• _What to produce_: Write out each line of the listing as it stands, without the images.

.....

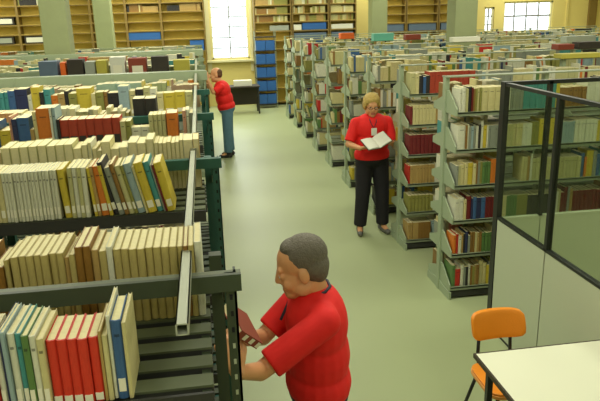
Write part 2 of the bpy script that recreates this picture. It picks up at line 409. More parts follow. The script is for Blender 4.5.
# right bookcases
R1 = {5: [('white', .02, .2, .18, 0), ('white', .035, .215, .2, 0), ('ivory', .02, .2, .18, 0), ('black', .032, .215, .18, 0), ('darkred', .014, .21, .18, 0), ('brown', .012, .2, .17, 0), ('olive', .02, .2, .17, 0), ('cream', .024, .205, .18, 0), ('olive', .018, .205, .18, 0)] + [('cream', .058, .205, .18, 0)]*3 + [('white', .04, .2, .18, 0)]*2,
      4: [('white', .07, .21, .18, 0), ('brown', .015, .215, .17, 0), ('white', .012, .22, .17, 0), ('grey', .02, .2, .17, 0), ('paleblue', .025, .2, .17, 0), ('grey', .02, .21, .17, 0), ('white', .02, .2, .17, 0), ('black', .02, .21, .17, 0), ('white', .024, .24, .17, 0), ('yellow', .032, .2, .18, 0), ('white', .012, .2, .18, 0)],
      3: [('grey', .02, .18, .18, 0), ('ivory', .02, .18, .18, 0), ('cream', .035, .185, .18, 0), ('cream', .03, .2, .18, 0), ('yellow', .045, .2, .18, 0), ('cream', .03, .19, .18, 0), ('brown', .015, .22, .17, 0), ('grey', .02, .2, .17, 0), ('olive', .02, .205, .17, 0)] + [('green', .025, .2, .18, 0)]*3,
      2: [('white', .045, .2, .18, 0), ('white', .04, .21, .18, 0), ('cream', .025, .19, .17, 0), ('darkred', .042, .22, .18, 0), ('navy', .018, .2, .17, 0), ('blue', .03, .21, .18, 0), ('navy', .045, .2, .17, 0), ('blue', .04, .2, .17, 0)],
      1: [('orange', .03, .18, .17, 0), ('red', .018, .19, .17, 0), ('white', .03, .17, .17, 0), ('tan', .018, .2, .17, 0), ('black', .015, .19, .17, 0), ('navy', .026, .21, .17, 0), ('grey', .02, .17, .17, 0), ('brown', .022, .2, .17, 0), ('brown', .022, .2, .17, 0), ('cream', .02, .19, .17, 0), ('tan', .024, .19, .17, 0), ('brown', .02, .2, .17, 0)],
      0: [('green', .035, .21, .2, 0), ('red', .05, .17, .17, 0), ('white', .03, .21, .17, 0), ('grey', .016, .19, .17, 0), ('black', .022, .19, .17, 0), ('white', .022, .21, .17, 0), ('brown', .018, .2, .17, 0), ('olive', .02, .19, .17, 0), ('tan', .02, .2, .17, 0), ('brown', .025, .2, .17, 0)]}
R1[4] += [('grey', .02, .2, .17, 0)]*5 + [('ivory', .02, .2, .17, 0)]*6 + [('cream', .03, .2, .17, 0)]*3 + [('white', .02, .2, .17, 0)]*4 + [('olive', .022, .21, .17, 0)]*3 + [('yellow', .05, .235, .18, 0)]*3
R1[2] += [('darkred', .03, .2, .17, 0)]*3 + [('cream', .02, .2, .17, 0)]*5 + [('green', .025, .2, .17, 0)]*4 + [('olive', .02, .2, .17, 0)]*5 + [('black', .045, .19, .17, 0)]*6
R1[5] += [('grey', .03, .21, .17, 0)]*4 + [('teal', .06, .215, .18, 0)]*5
R2 = {5: [('ivory', .05, .22, .18, 0), ('cream', .04, .21, .18, 0), ('black', .045, .19, .17, 0), ('blue', .03, .18, .17, 0), ('black', .04, .19, .17, 0)] + [('brickset', .062, .225, .18, 0)]*8,
      4: [('darkred', .03, .2, .17, 0)] + [('cream', .036, .21, .18, 0)]*7, 3: [('darkred', .043, .215, .18, 0)]*8, 2: [('red', .015, .2, .17, 0)] + [('tan', .034, .205, .18, 0)]*8,
      1: [('olive', .04, .19, .18, 0)]*7, 0: [('tan', .03, .2, .18, 0)]*4 + [('brown', .028, .2, .18, 0)]*5}
for j, y in RIGHT:
    for s, z in enumerate(RSH):
        e = REND[j] - .04 if (j == 0 or s == 5) else RX + 1.0
        spec = R1.get(s) if j == 0 else R2.get(s) if j == 1 else None
        fill(('R', j, s), RX+.025, e, y-.265, z, P_R, (.17, .25), (.16, .2), wr=(.016, .045) if j < 3 else (.02, .06), lim=.262, spec=spec, lean=.05, gap=.12)
        if s > 1 or j == 0: fill(('R', j, s, 'far'), RX+.025, RX+.6, y+.09, z, P_R, (.17, .24), (.15, .17), flip=True, lean=0)

def book_corners(b):
    x, y, z, w, h, d, c, tl, flip, key, n = b
    m = Matrix.Translation((x, y, z)) @ Matrix.Rotation(-tl, 4, 'Y')
    return m, w, h, d

# ------------------------------------------------------------------ furniture and loose things
def plain_box(name, x0, x1, y0, y1, z0, z1, m, label, cat='box', group=None, lid=None, tagm=None):
    b = MB(); b.box(x0, x1, y0, y1, z0, z1, m); o = b.build(name, None, .004); tag(o, label, cat, group)
    if lid:
        l = MB(); l.box(x0-.004, x1+.004, y0-.004, y1+.004, z1-.05, z1+.004, lid); l.build('lid', o, .003)
    if tagm:
        l = MB(); cx = (x0+x1)/2; hw = (x1-x0)*.3; l.box(cx-hw, cx+hw, y0-.003, y0-.0005, z0+(z1-z0)*.3, z0+(z1-z0)*.7, tagm); l.build('box_label', o)
    return o

# the square steel tubes lying along the tops of the left bookcases
def tube_bar(name, a, b, w, label):
    a, b = Vector(a), Vector(b); d = (b-a); L = d.length
    m = MB(); t = .003
    for q in ((-w/2, w/2, -w/2, -w/2+t), (-w/2, w/2, w/2-t, w/2), (-w/2, -w/2+t, -w/2, w/2), (w/2-t, w/2, -w/2, w/2)):
        m.box(q[0], q[1], 0, L, q[2], q[3], 'galv')
    m.box(-w/2+t, w/2-t, .05, L-.02, -w/2+t, w/2-t, 'hole_shade')  # dark plug paints the shade inside the hollow tube
    o = m.build(name); o.rotation_euler = d.to_track_quat('Y', 'Z').to_euler(); o.location = a
    return tag(o, label, 'metal bar', 'steel tubes on the left bookcases')
tube_bar('steel_tube', (-.072, 1.155, 2.054), (-.060, 2.83, 2.054), .026, 'square grey steel tube with open end resting on the nearest left bookcase tops')
tube_bar('steel_tube', (-.0575, 2.86, 2.054), (-.052, 8.9, 2.054), .026, 'long square grey steel tube running away over the farther left bookcases')

# work table
t = thing('work_table', (1.86, 2.42, 0), 'white topped work table with dark edge standing before the glazed partition', 'table')
m = MB(); m.box(-.42, .42, -.62, .62, .728, .75, 'white'); m.build('tabletop', t, .002)
m = MB()
for a in ((-.432, .432, .62, .632), (-.432, .432, -.632, -.62)): m.box(a[0], a[1], a[2], a[3], .722, .7485, 'edge')
for a in ((-.432, -.42), (.42, .432)): m.box(a[0], a[1], -.62, .62, .722, .7485, 'edge')
m.build('edge_band', t)
m = MB()
for x in (-.36, .36): m.box(x-.015, x+.015, -.56, .56, .69, .728, 'black')
for y in (-.56, .56): m.box(-.375, .375, y-.015, y+.015, .69, .728, 'black')
m.build('under_frame', t)
for x in (-.36, .36):
    for y in (-.56, .56):
        m = MB(); m.box(x-.016, x+.016, y-.016, y+.016, 0, .7, 'black'); m.build('leg', t)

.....

• _Answer to the problem_:
Write part 2 of the bpy script that recreates this picture. It picks up at line 409. More parts follow. The script is for Blender 4.5.
# right bookcases
R1 = {5: [('white', .02, .2, .18, 0), ('white', .035, .215, .2, 0), ('ivory', .02, .2, .18, 0), ('black', .032, .215, .18, 0), ('darkred', .014, .21, .18, 0), ('brown', .012, .2, .17, 0), ('olive', .02, .2, .17, 0), ('cream', .024, .205, .18, 0), ('olive', .018, .205, .18, 0)] + [('cream', .058, .205, .18, 0)]*3 + [('white', .04, .2, .18, 0)]*2,
      4: [('white', .07, .21, .18, 0), ('brown', .015, .215, .17, 0), ('white', .012, .22, .17, 0), ('grey', .02, .2, .17, 0), ('paleblue', .025, .2, .17, 0), ('grey', .02, .21, .17, 0), ('white', .02, .2, .17, 0), ('black', .02, .21, .17, 0), ('white', .024, .24, .17, 0), ('yellow', .032, .2, .18, 0), ('white', .012, .2, .18, 0)],
      3: [('grey', .02, .18, .18, 0), ('ivory', .02, .18, .18, 0), ('cream', .035, .185, .18, 0), ('cream', .03, .2, .18, 0), ('yellow', .045, .2, .18, 0), ('cream', .03, .19, .18, 0), ('brown', .015, .22, .17, 0), ('grey', .02, .2, .17, 0), ('olive', .02, .205, .17, 0)] + [('green', .025, .2, .18, 0)]*3,
      2: [('white', .045, .2, .18, 0), ('white', .04, .21, .18, 0), ('cream', .025, .19, .17, 0), ('darkred', .042, .22, .18, 0), ('navy', .018, .2, .17, 0), ('blue', .03, .21, .18, 0), ('navy', .045, .2, .17, 0), ('blue', .04, .2, .17, 0)],
      1: [('orange', .03, .18, .17, 0), ('red', .018, .19, .17, 0), ('white', .03, .17, .17, 0), ('tan', .018, .2, .17, 0), ('black', .015, .19, .17, 0), ('navy', .026, .21, .17, 0), ('grey', .02, .17, .17, 0), ('brown', .022, .2, .17, 0), ('brown', .022, .2, .17, 0), ('cream', .02, .19, .17, 0), ('tan', .024, .19, .17, 0), ('brown', .02, .2, .17, 0)],
      0: [('green', .035, .21, .2, 0), ('red', .05, .17, .17, 0), ('white', .03, .21, .17, 0), ('grey', .016, .19, .17, 0), ('black', .022, .19, .17, 0), ('white', .022, .21, .17, 0), ('brown', .018, .2, .17, 0), ('olive', .02, .19, .17, 0), ('tan', .02, .2, .17, 0), ('brown', .025, .2, .17, 0)]}
R1[4] += [('grey', .02, .2, .17, 0)]*5 + [('ivory', .02, .2, .17, 0)]*6 + [('cream', .03, .2, .17, 0)]*3 + [('white', .02, .2, .17, 0)]*4 + [('olive', .022, .21, .17, 0)]*3 + [('yellow', .05, .235, .18, 0)]*3
R1[2] += [('darkred', .03, .2, .17, 0)]*3 + [('cream', .02, .2, .17, 0)]*5 + [('green', .025, .2, .17, 0)]*4 + [('olive', .02, .2, .17, 0)]*5 + [('black', .045, .19, .17, 0)]*6
R1[5] += [('grey', .03, .21, .17, 0)]*4 + [('teal', .06, .215, .18, 0)]*5
R2 = {5: [('ivory', .05, .22, .18, 0), ('cream', .04, .21, .18, 0), ('black', .045, .19, .17, 0), ('blue', .03, .18, .17, 0), ('black', .04, .19, .17, 0)] + [('brickset', .062, .225, .18, 0)]*8,
      4: [('darkred', .03, .2, .17, 0)] + [('cream', .036, .21, .18, 0)]*7, 3: [('darkred', .043, .215, .18, 0)]*8, 2: [('red', .015, .2, .17, 0)] + [('tan', .034, .205, .18, 0)]*8,
      1: [('olive', .04, .19, .18, 0)]*7, 0: [('tan', .03, .2, .18, 0)]*4 + [('brown', .028, .2, .18, 0)]*5}
for j, y in RIGHT:
    for s, z in enumerate(RSH):
        e = REND[j] - .04 if (j == 0 or s == 5) else RX + 1.0
        spec = R1.get(s) if j == 0 else R2.get(s) if j == 1 else None
        fill(('R', j, s), RX+.025, e, y-.265, z, P_R, (.17, .25), (.16, .2), wr=(.016, .045) if j < 3 else (.02, .06), lim=.262, spec=spec, lean=.05, gap=.12)
        if s > 1 or j == 0: fill(('R', j, s, 'far'), RX+.025, RX+.6, y+.09, z, P_R, (.17, .24), (.15, .17), flip=True, lean=0)

def book_corners(b):
    x, y, z, w, h, d, c, tl, flip, key, n = b
    m = Matrix.Translation((x, y, z)) @ Matrix.Rotation(-tl, 4, 'Y')
    return m, w, h, d

# ------------------------------------------------------------------ furniture and loose things
def plain_box(name, x0, x1, y0, y1, z0, z1, m, label, cat='box', group=None, lid=None, tagm=None):
    b = MB(); b.box(x0, x1, y0, y1, z0, z1, m); o = b.build(name, None, .004); tag(o, label, cat, group)
    if lid:
        l = MB(); l.box(x0-.004, x1+.004, y0-.004, y1+.004, z1-.05, z1+.004, lid); l.build('lid', o, .003)
    if tagm:
        l = MB(); cx = (x0+x1)/2; hw = (x1-x0)*.3; l.box(cx-hw, cx+hw, y0-.003, y0-.0005, z0+(z1-z0)*.3, z0+(z1-z0)*.7, tagm); l.build('box_label', o)
    return o

# the square steel tubes lying along the tops of the left bookcases
def tube_bar(name, a, b, w, label):
    a, b = Vector(a), Vector(b); d = (b-a); L = d.length
    m = MB(); t = .003
    for q in ((-w/2, w/2, -w/2, -w/2+t), (-w/2, w/2, w/2-t, w/2), (-w/2, -w/2+t, -w/2, w/2), (w/2-t, w/2, -w/2, w/2)):
        m.box(q[0], q[1], 0, L, q[2], q[3], 'galv')
    m.box(-w/2+t, w/2-t, .05, L-.02, -w/2+t, w/2-t, 'hole_shade')  # dark plug paints the shade inside the hollow tube
    o = m.build(name); o.rotation_euler = d.to_track_quat('Y', 'Z').to_euler(); o.location = a
    return tag(o, label, 'metal bar', 'steel tubes on the left bookcases')
tube_bar('steel_tube', (-.072, 1.155, 2.054), (-.060, 2.83, 2.054), .026, 'square grey steel tube with open end resting on the nearest left bookcase tops')
tube_bar('steel_tube', (-.0575, 2.86, 2.054), (-.052, 8.9, 2.054), .026, 'long square grey steel tube running away over the farther left bookcases')

# work table
t = thing('work_table', (1.86, 2.42, 0), 'white topped work table with dark edge standing before the glazed partition', 'table')
m = MB(); m.box(-.42, .42, -.62, .62, .728, .75, 'white'); m.build('tabletop', t, .002)
m = MB()
for a in ((-.432, .432, .62, .632), (-.432, .432, -.632, -.62)): m.box(a[0], a[1], a[2], a[3], .722, .7485, 'edge')
for a in ((-.432, -.42), (.42, .432)): m.box(a[0], a[1], -.62, .62, .722, .7485, 'edge')
m.build('edge_band', t)
m = MB()
for x in (-.36, .36): m.box(x-.015, x+.015, -.56, .56, .69, .728, 'black')
for y in (-.56, .56): m.box(-.375, .375, y-.015, y+.015, .69, .728, 'black')
m.build('under_frame', t)
for x in (-.36, .36):
    for y in (-.56, .56):
        m = MB(); m.box(x-.016, x+.016, y-.016, y+.016, 0, .7, 'black'); m.build('leg', t)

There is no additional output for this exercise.